**DIRECTIVE**
Quote the whole listing word for word. Do not include the pictures.
___ DATA EXTRACT
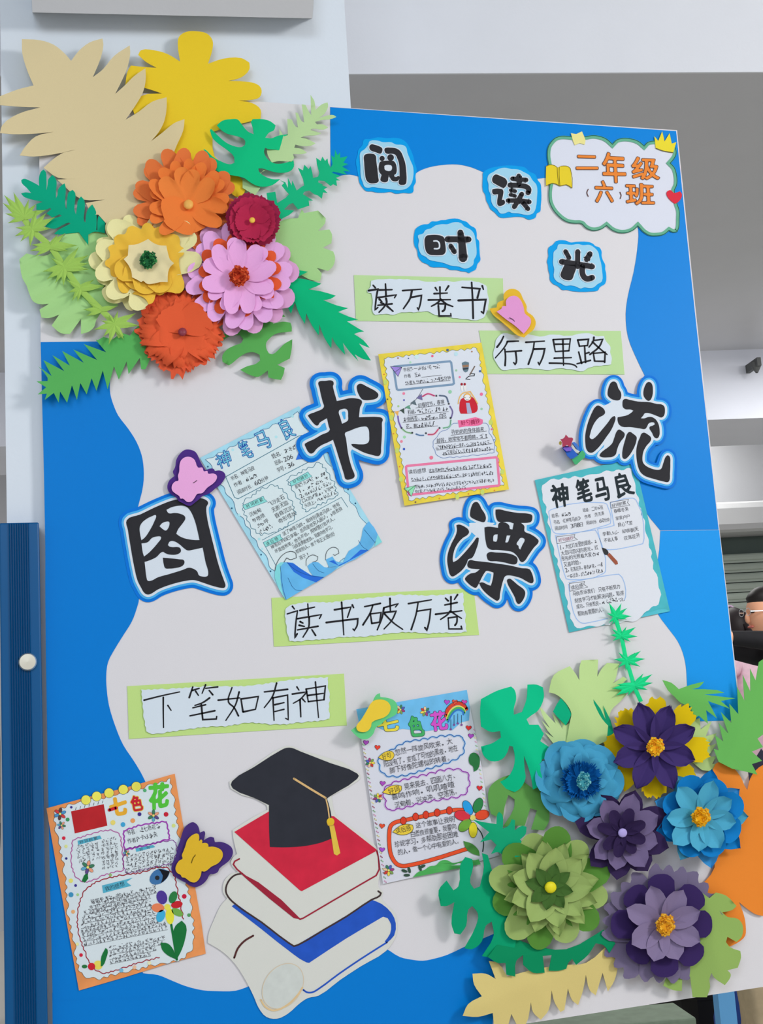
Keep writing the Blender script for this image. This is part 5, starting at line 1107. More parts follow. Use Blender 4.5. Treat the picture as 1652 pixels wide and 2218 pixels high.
B.line(pts(f, '205,932 175,948 166,968 190,1000 220,1025 400,1165 600,1325 620,1318 800,1212 1000,1095 1095,1040 1115,1000 1110,920 1098,880'), 3.2, dr, sm=0); B.poly(pts(f, '200,1015 330,1085 480,1200 605,1325 560,1318 400,1190 260,1070'), dr, .0001)
B.build('red_book_edge', T)
B = Flat(.0031); B.line(smoothed(pts(f, '225,1028 180,1036 140,1070 118,1120 122,1160 160,1210 350,1345 520,1475 560,1500 590,1490 760,1390 900,1308 1065,1198 1118,1172 1126,1155 1108,1142'), False, 3, 40), 3.6, col(62, 48, 48)); B.build('brown_book_line', T)
B = Flat(.0029)
B.poly(smoothed(pts(f, '155,1240 182,1222 565,1500 1070,1200 1130,1225 1195,1285 1222,1350 1212,1430 1165,1478 1150,1470 1185,1420 1192,1360 1170,1318 1140,1308 900,1450 660,1608 640,1605 560,1555 350,1390'), True, 2, 40), BLU)
B.line(smoothed(pts(f, '1165,1475 1000,1580 850,1682 720,1778 680,1800 645,1800 622,1785'), False, 3, 40), 3.6, BLU); B.build('blue_book_cover', T)
B = Flat(.0031); B.line(pts(f, '172,1575 195,1515 240,1465 295,1432'), 4.2, col(80, 42, 42), sm=4)
q = [(490 + 132 * math.cos(a) * math.cos(-.5) - 152 * math.sin(a) * math.sin(-.5) * -1, 0) for a in ()]
el = []
for i in range(40):
    a = 6.283 * i / 40; u, v = 160 * math.cos(a), 120 * math.sin(a); r_ = -.95; el.append(f(488 + u * math.cos(r_) - v * math.sin(r_), 1760 + u * math.sin(r_) + v * math.cos(r_)))
B.poly(el, col(196, 201, 196)); B.line(el, 1.6, col(205, 190, 165), .0001, closed=True)
B.line(pts(f, '345,1850 375,1895 430,1918 520,1880 590,1810 615,1770'), 4, col(212, 185, 140), .0002, sm=4); B.build('scroll_lines', T)
# ------------------------------------------------------------ butterflies
def butterfly(f, big, small, cb, cs_, lab, h=.008, hf=None, slit=None):
    b = pts(f, big); T = thing('paper_butterfly', sum(p[0] for p in b) / len(b), sum(p[1] for p in b) / len(b), h, lab, 'butterfly', 'two-layer paper butterflies')
    hf = hf or (lambda x, y: 0.0)
    sheet('lower_wings', b, mat(cb, .7, 'card'), h, T, sm=3, grid=7, hf=hf)
    sheet('upper_wings', pts(f, small), mat(cs_, .7, 'card'), h + .005, T, sm=3, grid=7, hf=hf, corner=80)
    if slit:
        s = pts(f, slit); B = Flat(h + .0058 + hf(*s[1])); B.line(s, 1.6, mat(tuple(int(c * .45) for c in cs_), .7, 'ink'), 0, sm=3); B.build('slit', T)
butterfly(fr(240, 960, 5.5067), '770,270 780,200 820,130 880,80 950,78 1010,105 1060,200 1090,260 1130,320 1200,300 1230,310 1240,330 1300,325 1350,350 1367,390 1340,450 1300,500 1240,545 1200,580 1150,610 1100,625 1050,670 1000,710 950,745 920,745 850,710 810,690 775,640 720,610 680,560 675,500 700,440 760,390 740,340 760,300',
  '820,250 840,200 890,165 950,165 1000,200 1040,290 1090,290 1110,335 1150,330 1160,362 1220,360 1262,385 1260,430 1220,480 1150,530 1090,595 1030,605 1000,650 960,695 910,700 860,660 830,660 815,630 770,600 730,560 730,500 770,455 805,445 800,390 815,340', (72, 42, 122), (222, 160, 208), 'purple butterfly with pink upper wings, above the character 图', slit='980,475 1005,460 1028,442')
butterfly(fr(750, 580, 3.8419), '1310,220 1340,185 1390,175 1440,200 1470,260 1500,320 1500,360 1550,400 1575,450 1560,510 1500,560 1480,580 1420,560 1350,500 1280,440 1220,390 1190,340 1250,330 1260,290 1310,270',
  '1330,270 1360,240 1410,235 1450,270 1475,330 1485,380 1530,420 1535,460 1500,520 1475,548 1400,480 1330,430 1250,365 1290,340 1300,320 1330,320', (238, 178, 52), (218, 148, 200), 'orange butterfly with pink upper wings, beside the topmost green strip', h=.010, hf=lambda x, y: .0003 * ((x - 1060) * .6 - (y - 620) * -.05), slit='1355,415 1385,430 1408,458')
butterfly(fr(740, 1480, 4.72), '95,480 160,430 230,340 300,230 350,120 390,100 395,140 470,150 540,180 570,240 560,310 500,350 440,380 400,420 350,450 320,520 260,570 190,565 130,520',
  '150,440 200,370 260,270 310,190 350,170 430,170 480,200 500,250 480,310 430,350 340,380 305,405 300,440 260,490 200,498 160,480', (95, 192, 125), (236, 190, 58), 'green butterfly with yellow upper wings, on the top left corner of the rainbow poster', h=.016, hf=lambda x, y: .00035 * ((850 - x) * .7 + (1540 - y) * .1) * (1 if x < 850 else .3))
butterfly(fr(350, 1750, 9.7176), '400,650 430,540 480,420 560,340 650,300 710,320 770,390 805,520 850,500 895,485 915,520 905,600 885,690 950,640 1030,610 1100,625 1120,720 1250,715 1380,760 1470,830 1500,920 1480,1020 1400,1130 1220,1270 1180,1350 1100,1390 1020,1395 960,1500 880,1590 780,1650 700,1665 600,1640 500,1570 400,1520 280,1440 215,1350 205,1250 250,1110 300,1010 330,850',
  '500,800 540,680 620,590 720,540 770,550 790,600 785,700 830,660 855,690 850,745 920,735 975,760 985,820 1080,815 1200,850 1270,910 1288,1000 1260,1080 1180,1170 1040,1240 960,1310 900,1340 840,1330 820,1430 760,1530 690,1570 600,1550 520,1490 480,1465 430,1460 400,1410 330,1370 290,1290 310,1200 370,1110 440,1065 425,1000 460,910', (66, 44, 112), (212, 172, 44), 'purple butterfly with yellow upper wings, between the orange poster and the books', slit='715,985 660,1060 625,1165')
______
**COMPLETE ANSWER**
Keep writing the Blender script for this image. This is part 5, starting at line 1107. More parts follow. Use Blender 4.5. Treat the picture as 1652 pixels wide and 2218 pixels high.
B.line(pts(f, '205,932 175,948 166,968 190,1000 220,1025 400,1165 600,1325 620,1318 800,1212 1000,1095 1095,1040 1115,1000 1110,920 1098,880'), 3.2, dr, sm=0); B.poly(pts(f, '200,1015 330,1085 480,1200 605,1325 560,1318 400,1190 260,1070'), dr, .0001)
B.build('red_book_edge', T)
B = Flat(.0031); B.line(smoothed(pts(f, '225,1028 180,1036 140,1070 118,1120 122,1160 160,1210 350,1345 520,1475 560,1500 590,1490 760,1390 900,1308 1065,1198 1118,1172 1126,1155 1108,1142'), False, 3, 40), 3.6, col(62, 48, 48)); B.build('brown_book_line', T)
B = Flat(.0029)
B.poly(smoothed(pts(f, '155,1240 182,1222 565,1500 1070,1200 1130,1225 1195,1285 1222,1350 1212,1430 1165,1478 1150,1470 1185,1420 1192,1360 1170,1318 1140,1308 900,1450 660,1608 640,1605 560,1555 350,1390'), True, 2, 40), BLU)
B.line(smoothed(pts(f, '1165,1475 1000,1580 850,1682 720,1778 680,1800 645,1800 622,1785'), False, 3, 40), 3.6, BLU); B.build('blue_book_cover', T)
B = Flat(.0031); B.line(pts(f, '172,1575 195,1515 240,1465 295,1432'), 4.2, col(80, 42, 42), sm=4)
q = [(490 + 132 * math.cos(a) * math.cos(-.5) - 152 * math.sin(a) * math.sin(-.5) * -1, 0) for a in ()]
el = []
for i in range(40):
    a = 6.283 * i / 40; u, v = 160 * math.cos(a), 120 * math.sin(a); r_ = -.95; el.append(f(488 + u * math.cos(r_) - v * math.sin(r_), 1760 + u * math.sin(r_) + v * math.cos(r_)))
B.poly(el, col(196, 201, 196)); B.line(el, 1.6, col(205, 190, 165), .0001, closed=True)
B.line(pts(f, '345,1850 375,1895 430,1918 520,1880 590,1810 615,1770'), 4, col(212, 185, 140), .0002, sm=4); B.build('scroll_lines', T)
# ------------------------------------------------------------ butterflies
def butterfly(f, big, small, cb, cs_, lab, h=.008, hf=None, slit=None):
    b = pts(f, big); T = thing('paper_butterfly', sum(p[0] for p in b) / len(b), sum(p[1] for p in b) / len(b), h, lab, 'butterfly', 'two-layer paper butterflies')
    hf = hf or (lambda x, y: 0.0)
    sheet('lower_wings', b, mat(cb, .7, 'card'), h, T, sm=3, grid=7, hf=hf)
    sheet('upper_wings', pts(f, small), mat(cs_, .7, 'card'), h + .005, T, sm=3, grid=7, hf=hf, corner=80)
    if slit:
        s = pts(f, slit); B = Flat(h + .0058 + hf(*s[1])); B.line(s, 1.6, mat(tuple(int(c * .45) for c in cs_), .7, 'ink'), 0, sm=3); B.build('slit', T)
butterfly(fr(240, 960, 5.5067), '770,270 780,200 820,130 880,80 950,78 1010,105 1060,200 1090,260 1130,320 1200,300 1230,310 1240,330 1300,325 1350,350 1367,390 1340,450 1300,500 1240,545 1200,580 1150,610 1100,625 1050,670 1000,710 950,745 920,745 850,710 810,690 775,640 720,610 680,560 675,500 700,440 760,390 740,340 760,300',
  '820,250 840,200 890,165 950,165 1000,200 1040,290 1090,290 1110,335 1150,330 1160,362 1220,360 1262,385 1260,430 1220,480 1150,530 1090,595 1030,605 1000,650 960,695 910,700 860,660 830,660 815,630 770,600 730,560 730,500 770,455 805,445 800,390 815,340', (72, 42, 122), (222, 160, 208), 'purple butterfly with pink upper wings, above the character 图', slit='980,475 1005,460 1028,442')
butterfly(fr(750, 580, 3.8419), '1310,220 1340,185 1390,175 1440,200 1470,260 1500,320 1500,360 1550,400 1575,450 1560,510 1500,560 1480,580 1420,560 1350,500 1280,440 1220,390 1190,340 1250,330 1260,290 1310,270',
  '1330,270 1360,240 1410,235 1450,270 1475,330 1485,380 1530,420 1535,460 1500,520 1475,548 1400,480 1330,430 1250,365 1290,340 1300,320 1330,320', (238, 178, 52), (218, 148, 200), 'orange butterfly with pink upper wings, beside the topmost green strip', h=.010, hf=lambda x, y: .0003 * ((x - 1060) * .6 - (y - 620) * -.05), slit='1355,415 1385,430 1408,458')
butterfly(fr(740, 1480, 4.72), '95,480 160,430 230,340 300,230 350,120 390,100 395,140 470,150 540,180 570,240 560,310 500,350 440,380 400,420 350,450 320,520 260,570 190,565 130,520',
  '150,440 200,370 260,270 310,190 350,170 430,170 480,200 500,250 480,310 430,350 340,380 305,405 300,440 260,490 200,498 160,480', (95, 192, 125), (236, 190, 58), 'green butterfly with yellow upper wings, on the top left corner of the rainbow poster', h=.016, hf=lambda x, y: .00035 * ((850 - x) * .7 + (1540 - y) * .1) * (1 if x < 850 else .3))
butterfly(fr(350, 1750, 9.7176), '400,650 430,540 480,420 560,340 650,300 710,320 770,390 805,520 850,500 895,485 915,520 905,600 885,690 950,640 1030,610 1100,625 1120,720 1250,715 1380,760 1470,830 1500,920 1480,1020 1400,1130 1220,1270 1180,1350 1100,1390 1020,1395 960,1500 880,1590 780,1650 700,1665 600,1640 500,1570 400,1520 280,1440 215,1350 205,1250 250,1110 300,1010 330,850',
  '500,800 540,680 620,590 720,540 770,550 790,600 785,700 830,660 855,690 850,745 920,735 975,760 985,820 1080,815 1200,850 1270,910 1288,1000 1260,1080 1180,1170 1040,1240 960,1310 900,1340 840,1330 820,1430 760,1530 690,1570 600,1550 520,1490 480,1465 430,1460 400,1410 330,1370 290,1290 310,1200 370,1110 440,1065 425,1000 460,910', (66, 44, 112), (212, 172, 44), 'purple butterfly with yellow upper wings, between the orange poster and the books', slit='715,985 660,1060 625,1165')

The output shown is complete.